Sobre el don de fotografiar el presente

Time flies over us, but leaves its shadow behind.
Nathaniel Hawthorne

 

Existen incontables comparaciones entre un fotógrafo y un voyerista. Es obvia la conexión entre la obsesión y la mirada, pero actualmente la imagen funciona de una manera distinta. En un mundo donde cualquiera con un teléfono inteligente puede tomar una imagen, los fotógrafos luchan por el reconocimiento como artistas.

¿Cuántas fotografías existen del Palacio de Bellas Artes?, ¿cuántos ángulos faltan por descubrir de la Torre Latinoamericana? Una imagen en blanco y negro o sepia en perfecto equilibrio visual ya no es suficiente. 

El gran problema recae en la necesidad de la fotografía, ¿por qué se toma la imagen en primer lugar? Las distintas aplicaciones y el creciente narcisismo hacen que las personas busquen crear una línea del tiempo sobre su día. En el momento en que se crea una necesidad por retratar la comida, cada paso que se da, las nubes y las esquinas de los edificios que se visitan, se pierde la profundidad de la imagen. Entre cada instante se pierde el presente y la oportunidad de regresar a él.

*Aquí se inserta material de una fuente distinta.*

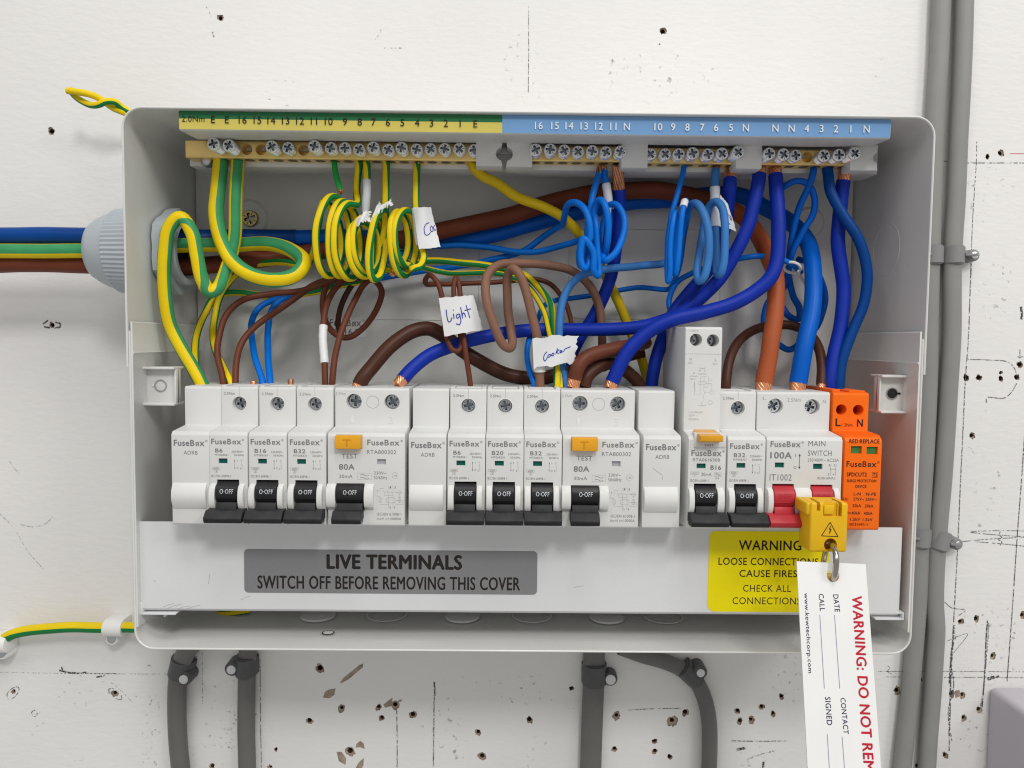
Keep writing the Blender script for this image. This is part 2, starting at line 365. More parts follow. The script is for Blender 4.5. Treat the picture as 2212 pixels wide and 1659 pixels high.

La percepción del tiempo ha cambiado y con ello, también la memoria. Revivir el pasado con una imagen implicaba recrear lo sucedido y reimaginarlo incontables veces, pero al marcar cada paso ese poder se desvanece.  

Hoy, más que nunca, se requiere de viajeros en el tiempo que sacrifiquen su propia rutina por la virtud de ver más allá. Uno de los mejores fotógrafos con este don es Alejandro Servín. Con su trabajo conocido como DFerland, demuestra la clara necesidad de recordar. Es como la vieja broma de que el mundo ha acabado, pero uno idéntico inició y por eso nadie se ha dado cuenta. El Distrito Federal ha muerto para darle paso a la ilusión primermundista de la Ciudad de México, pero la gente sigue actuando, pensando y mendigando igual.  

El acercamiento de Alejandro Servín a la realidad es la del viajero que ha escuchado historias sobre un tiempo y lugar que intenta recobrar con piezas de coleccionista. Ya no se trata de una imagen equilibrada y estática. Su visión se acerca más a la de Diane Arbus; este es el mejor momento para ver a los mexicanos como parte de un freakshow o un circo, donde cada individuo tiene un matiz evidente del que no puede escapar, pero lo hace único. Buscar la gracia de cada persona sólo puede hacerse desde el reconocimiento de que cada uno tiene algo para dar, algo por lo que vale la pena observar, escuchar y no olvidar.

La mayoría de las fotografías actuales están llenas del “yo” y eso no es necesariamente negativo, simplemente es una rutina de lo actual, pero es difícil separarse de eso, el lazo ya es inevitable y hasta esclavizante para algunos.  

Servín cortó esas ataduras hace mucho y su propia relación con lo real le ha permitido un viaje temporal, o mejor aún, un viaje intertextual entre el presente, el formato y el futuro que lo interpretará. El niño de la calle es el mismo de hace diez años, el de hace un día y el que estará dentro de treinta años. Las marchas tienen los mismos rostros y el mismo andar.


Al momento de tomar la fotografía, el instante estira el presente para siempre, como un tatuaje que sin previo aviso sangra, recordándonos las decisiones del pasado y las del porvenir.